Remember "Kolob Sunday"?
From the "backburner never got around to posting" department:
A question by message board participant "battlefieldboy" once sparked BYU professor Daniel C. Peterson's memory of the good old days:
battlefieldboy:
I have other Questions like how come the Church doesn't teach about Kolob anymore is it because it was such a silly notion that we would be laughed out of mainstream christianity. Kind of like believing the world is flat.
Daniel Peterson:
Actually, I didn't realize that we had ever been in "mainstream Christianity," or that we even aspired to join.
You're right, though. When I was a boy, the second Sunday of every month was "Kolob Sunday," when sacrament meeting talks were turned over to contemplation of Kolob and we attended dressed in spacesuits. There were at least thirty or forty hymns in the hymnal dedicated to Kolob. Every fourth year in the Sunday School and seminary curriculum was focused on Kolobology. Our stake used to run a group of observatories up on Mt. Wilson, above the Pasadena area, that we used to search for Kolob, and occasionally we got to go down to the even bigger Kolob-searching facility on Mt. Palomar, jointly run by the stakes near San Diego. But now there's only one rarely-sung hymn left, and we've sold off the observatories.

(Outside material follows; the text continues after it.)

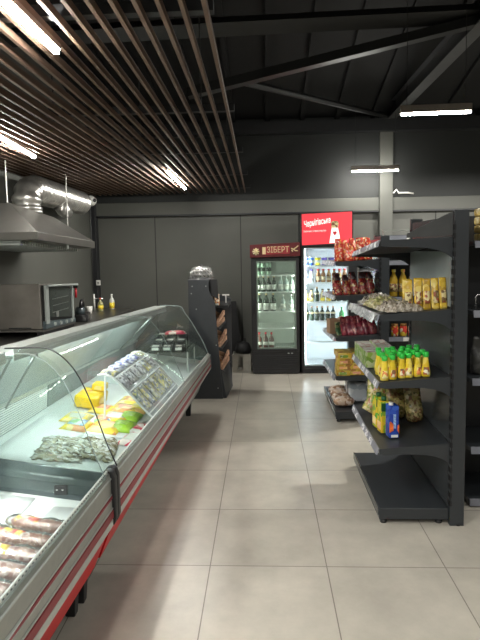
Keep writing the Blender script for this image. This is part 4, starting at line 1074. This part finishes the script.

P.S. With John Gee and Bill Hamblin, I just published an article in the book Astronomy, Papyrus, and Covenant, focused to a certain extent on Kolob. I didn't realize that we don't do that anymore. Whoops.1
Conversation posted to the MormonApologetics.org message board, August 11, 2007.
The article to which Peterson refers is "And I Saw the Stars: The Book of Abraham and Ancient Geocentric Astronomy" by John Gee, William J. Hamblin, and Daniel C. Peterson in Astronomy, Papyrus, and Covenant by John Gee and Brian M. Hauglid.